Sword and Sorcery Fate: Session 3
Sword and Sorcery Fate: Session 3
Ran another session of the game. I am feeling like Fate Freeport adds a level of complexity that is unnecessary to the genre… namely weapons with damage modifiers and armor as free taggable aspects. The concept is great, for a D&D game, certainly, where gear plays a prominent role.
For S&S though? I think it’s just more math into the equation. Conan can kill you just as dead, and just as easily with a broadsword, a tulwar, a dagger, or his bare hands… He can be wearing chain, furs or going au naturel, and he seems to avoid bodily injury with the same degree of success…
My players, however, seem to love the idea, so, we’re going with it…
We had an interesting combat scene that again highlights my ambivalence with the system.
A PC had a single combat duel with an NPC, naked save for loincloths, armed with short spears, standing on a large tree trunk across a 15 foot deep pit, with an angry gigantic centipede waiting at the bottom .

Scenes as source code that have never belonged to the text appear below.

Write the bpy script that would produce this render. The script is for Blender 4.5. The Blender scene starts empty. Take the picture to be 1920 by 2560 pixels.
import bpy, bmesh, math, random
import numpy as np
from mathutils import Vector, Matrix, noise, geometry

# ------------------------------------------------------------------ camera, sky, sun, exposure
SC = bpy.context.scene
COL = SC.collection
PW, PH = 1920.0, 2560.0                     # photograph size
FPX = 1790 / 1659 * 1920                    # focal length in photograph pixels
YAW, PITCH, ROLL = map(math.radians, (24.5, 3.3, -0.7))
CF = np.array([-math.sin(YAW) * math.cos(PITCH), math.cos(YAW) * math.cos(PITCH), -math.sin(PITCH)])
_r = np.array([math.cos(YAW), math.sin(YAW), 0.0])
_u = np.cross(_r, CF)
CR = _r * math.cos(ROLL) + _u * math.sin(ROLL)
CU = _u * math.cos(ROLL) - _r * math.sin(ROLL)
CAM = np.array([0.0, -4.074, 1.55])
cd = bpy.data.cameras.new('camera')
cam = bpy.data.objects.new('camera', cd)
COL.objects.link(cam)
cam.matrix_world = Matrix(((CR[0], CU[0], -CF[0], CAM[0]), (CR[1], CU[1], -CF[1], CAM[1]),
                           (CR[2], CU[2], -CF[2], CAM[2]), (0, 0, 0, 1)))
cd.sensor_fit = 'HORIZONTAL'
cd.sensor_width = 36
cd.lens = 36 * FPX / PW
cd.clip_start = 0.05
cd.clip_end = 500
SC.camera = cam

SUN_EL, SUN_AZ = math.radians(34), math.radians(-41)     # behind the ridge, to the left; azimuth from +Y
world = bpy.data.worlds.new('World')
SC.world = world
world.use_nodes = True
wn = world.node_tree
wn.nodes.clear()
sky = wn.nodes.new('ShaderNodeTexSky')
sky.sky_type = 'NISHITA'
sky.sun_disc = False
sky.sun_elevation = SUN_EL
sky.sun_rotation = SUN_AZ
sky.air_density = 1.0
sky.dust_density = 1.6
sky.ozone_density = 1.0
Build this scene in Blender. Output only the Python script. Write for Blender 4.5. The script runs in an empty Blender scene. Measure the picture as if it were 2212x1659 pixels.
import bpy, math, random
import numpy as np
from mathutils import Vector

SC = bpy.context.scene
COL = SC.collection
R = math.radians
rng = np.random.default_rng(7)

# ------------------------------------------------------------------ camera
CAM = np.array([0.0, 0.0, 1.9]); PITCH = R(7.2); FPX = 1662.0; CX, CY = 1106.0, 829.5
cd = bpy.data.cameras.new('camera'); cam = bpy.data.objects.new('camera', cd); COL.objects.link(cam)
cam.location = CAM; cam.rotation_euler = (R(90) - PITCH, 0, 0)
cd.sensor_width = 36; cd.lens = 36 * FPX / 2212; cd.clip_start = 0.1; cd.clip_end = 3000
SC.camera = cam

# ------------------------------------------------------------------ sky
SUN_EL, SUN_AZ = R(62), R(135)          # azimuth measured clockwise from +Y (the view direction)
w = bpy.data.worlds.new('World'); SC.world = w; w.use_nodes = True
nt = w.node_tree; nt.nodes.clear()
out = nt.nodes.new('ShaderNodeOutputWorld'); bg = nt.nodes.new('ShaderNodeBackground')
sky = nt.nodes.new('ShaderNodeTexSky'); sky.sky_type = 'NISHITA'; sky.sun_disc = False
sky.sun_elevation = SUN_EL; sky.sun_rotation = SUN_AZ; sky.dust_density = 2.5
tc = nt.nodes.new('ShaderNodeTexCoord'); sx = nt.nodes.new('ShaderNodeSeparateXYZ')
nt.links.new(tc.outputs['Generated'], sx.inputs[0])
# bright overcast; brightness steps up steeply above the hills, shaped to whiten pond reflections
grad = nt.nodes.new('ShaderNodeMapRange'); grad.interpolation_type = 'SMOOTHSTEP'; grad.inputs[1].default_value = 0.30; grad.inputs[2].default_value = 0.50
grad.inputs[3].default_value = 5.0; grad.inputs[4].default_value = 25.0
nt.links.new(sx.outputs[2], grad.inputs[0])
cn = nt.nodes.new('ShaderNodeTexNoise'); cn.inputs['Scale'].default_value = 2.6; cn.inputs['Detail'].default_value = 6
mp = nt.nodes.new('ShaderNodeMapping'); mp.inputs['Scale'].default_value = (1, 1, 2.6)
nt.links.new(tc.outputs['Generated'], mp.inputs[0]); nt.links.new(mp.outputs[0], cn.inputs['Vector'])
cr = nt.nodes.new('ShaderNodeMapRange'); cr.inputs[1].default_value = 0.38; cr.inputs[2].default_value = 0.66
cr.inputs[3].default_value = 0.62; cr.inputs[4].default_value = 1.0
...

On the one hand, I don’t think we could have used a better system for this combat, unless there’s a S&S PbtA game out there that I’m not aware of.
On the other hand, combat exchanges would become sort of a bidding war. Initial totals were rolled and calculated, then it was: “He tags the Slippery When Wet aspect of the trunk. Well, I invoke the Off-Balance boost to re-roll. Hmm, still tied. Well, now I invoke my Blood of Elder Giants Runs Through Him aspect, so now I’m winning by two…”
I dunno. Maybe I’m using the mechanics wrong, but after a protracted transaction of this sort, narrating the results is tough. It just takes me out of the fiction.
A similar thing happened, where the NPC tried to throw the PC off the trunk and into the pit. Fortunately, that ended well, as, after tagging a few aspects, the PC wound up throwing the NPC off the trunk, to a well deserved death by centipede…
Maybe the fix would have been to stop the regular fight mechanics at the point where they began grappling and reduced the outcome from that point on to one roll, Burning Wheel style, discussing the stakes before hand.
Whoever wins this roll, throws the other into the pit… Tag all the aspects you want and can, but it’s all come down to this one moment.
Make Every Roll Count is one of my favorite BW principles. Maybe should have applied it here.
All in all, though, we’re having a fun time.